> [Directive]
Gather all lines in the data that hold the string "this".
-- Start of Given records --
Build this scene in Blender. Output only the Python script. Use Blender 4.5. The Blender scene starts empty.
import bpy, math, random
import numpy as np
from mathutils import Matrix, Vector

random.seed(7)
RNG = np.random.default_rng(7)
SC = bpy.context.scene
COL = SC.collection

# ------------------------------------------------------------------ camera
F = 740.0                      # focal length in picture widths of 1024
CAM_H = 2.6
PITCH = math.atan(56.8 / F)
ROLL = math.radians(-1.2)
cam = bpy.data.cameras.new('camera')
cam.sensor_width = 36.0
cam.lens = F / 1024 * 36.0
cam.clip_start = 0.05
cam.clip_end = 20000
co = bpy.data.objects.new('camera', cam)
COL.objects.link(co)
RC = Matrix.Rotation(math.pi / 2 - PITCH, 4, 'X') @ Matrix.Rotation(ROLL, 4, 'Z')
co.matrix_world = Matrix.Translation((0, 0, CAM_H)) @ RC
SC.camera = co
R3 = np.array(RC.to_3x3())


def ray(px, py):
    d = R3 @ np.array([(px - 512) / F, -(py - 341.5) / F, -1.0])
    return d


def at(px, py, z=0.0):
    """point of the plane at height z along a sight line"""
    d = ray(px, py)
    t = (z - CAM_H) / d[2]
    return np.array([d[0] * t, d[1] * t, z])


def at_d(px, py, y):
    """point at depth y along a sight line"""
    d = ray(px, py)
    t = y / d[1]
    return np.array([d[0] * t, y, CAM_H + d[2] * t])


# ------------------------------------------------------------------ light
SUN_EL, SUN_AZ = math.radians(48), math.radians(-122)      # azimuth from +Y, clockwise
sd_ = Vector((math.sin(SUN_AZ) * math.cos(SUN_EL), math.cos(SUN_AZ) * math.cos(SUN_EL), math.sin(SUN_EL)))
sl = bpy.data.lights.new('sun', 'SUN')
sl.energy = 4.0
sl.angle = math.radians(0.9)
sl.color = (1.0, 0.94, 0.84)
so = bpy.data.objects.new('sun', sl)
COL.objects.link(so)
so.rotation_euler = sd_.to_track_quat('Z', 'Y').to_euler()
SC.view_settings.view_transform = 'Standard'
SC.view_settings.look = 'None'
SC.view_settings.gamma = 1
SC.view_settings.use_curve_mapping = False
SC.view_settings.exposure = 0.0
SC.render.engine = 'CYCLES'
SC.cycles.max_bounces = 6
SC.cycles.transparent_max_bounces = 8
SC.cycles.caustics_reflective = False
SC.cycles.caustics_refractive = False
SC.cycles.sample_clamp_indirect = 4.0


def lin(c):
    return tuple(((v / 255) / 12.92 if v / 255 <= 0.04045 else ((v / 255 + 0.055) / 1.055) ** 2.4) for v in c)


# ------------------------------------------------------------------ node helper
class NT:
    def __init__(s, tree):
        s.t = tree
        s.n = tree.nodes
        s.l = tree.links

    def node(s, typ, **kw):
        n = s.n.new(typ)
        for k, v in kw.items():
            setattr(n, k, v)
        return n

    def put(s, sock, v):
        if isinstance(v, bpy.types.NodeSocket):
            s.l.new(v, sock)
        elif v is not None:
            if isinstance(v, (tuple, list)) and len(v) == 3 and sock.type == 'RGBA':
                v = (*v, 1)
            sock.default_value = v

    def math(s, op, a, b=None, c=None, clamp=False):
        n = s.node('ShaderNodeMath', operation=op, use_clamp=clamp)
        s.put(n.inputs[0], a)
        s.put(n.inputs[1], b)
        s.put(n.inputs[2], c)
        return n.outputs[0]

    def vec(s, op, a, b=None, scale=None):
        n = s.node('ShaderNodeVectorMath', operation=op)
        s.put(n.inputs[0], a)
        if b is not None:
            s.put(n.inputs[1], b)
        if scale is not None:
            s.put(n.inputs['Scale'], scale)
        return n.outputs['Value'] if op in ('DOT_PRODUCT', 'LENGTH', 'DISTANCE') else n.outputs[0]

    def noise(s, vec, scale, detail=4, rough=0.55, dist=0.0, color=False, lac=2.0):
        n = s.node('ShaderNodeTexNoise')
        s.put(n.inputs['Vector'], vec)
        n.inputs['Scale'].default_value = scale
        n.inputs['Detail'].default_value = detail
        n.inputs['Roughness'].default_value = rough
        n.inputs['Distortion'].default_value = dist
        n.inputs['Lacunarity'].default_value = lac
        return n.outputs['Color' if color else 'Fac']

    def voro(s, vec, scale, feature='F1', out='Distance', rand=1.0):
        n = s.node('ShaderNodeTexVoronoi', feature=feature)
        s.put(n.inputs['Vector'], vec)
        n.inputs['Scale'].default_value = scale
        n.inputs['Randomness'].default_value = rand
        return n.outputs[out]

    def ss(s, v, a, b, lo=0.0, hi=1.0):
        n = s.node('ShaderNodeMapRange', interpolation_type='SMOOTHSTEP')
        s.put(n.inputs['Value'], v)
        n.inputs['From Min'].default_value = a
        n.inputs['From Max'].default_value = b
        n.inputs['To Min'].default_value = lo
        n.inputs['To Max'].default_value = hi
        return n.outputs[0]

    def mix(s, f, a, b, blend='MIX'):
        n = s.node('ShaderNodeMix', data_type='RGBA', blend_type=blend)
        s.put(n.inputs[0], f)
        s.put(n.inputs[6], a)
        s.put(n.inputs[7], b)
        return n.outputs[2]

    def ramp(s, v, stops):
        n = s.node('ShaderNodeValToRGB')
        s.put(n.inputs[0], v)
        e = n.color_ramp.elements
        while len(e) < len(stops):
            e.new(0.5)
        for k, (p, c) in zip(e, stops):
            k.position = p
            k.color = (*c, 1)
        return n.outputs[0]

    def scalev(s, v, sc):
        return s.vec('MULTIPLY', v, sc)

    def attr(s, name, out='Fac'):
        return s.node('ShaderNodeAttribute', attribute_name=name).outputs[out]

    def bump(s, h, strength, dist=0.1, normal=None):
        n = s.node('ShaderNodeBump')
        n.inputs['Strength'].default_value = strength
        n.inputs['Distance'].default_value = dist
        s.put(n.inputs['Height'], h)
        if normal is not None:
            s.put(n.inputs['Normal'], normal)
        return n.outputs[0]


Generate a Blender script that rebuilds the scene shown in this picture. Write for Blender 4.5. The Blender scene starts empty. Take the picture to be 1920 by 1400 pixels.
-- End of Given records --
> [Full answer]
Build this scene in Blender. Output only the Python script. Use Blender 4.5. The Blender scene starts empty.
Generate a Blender script that rebuilds the scene shown in this picture. Write for Blender 4.5. The Blender scene starts empty. Take the picture to be 1920 by 1400 pixels.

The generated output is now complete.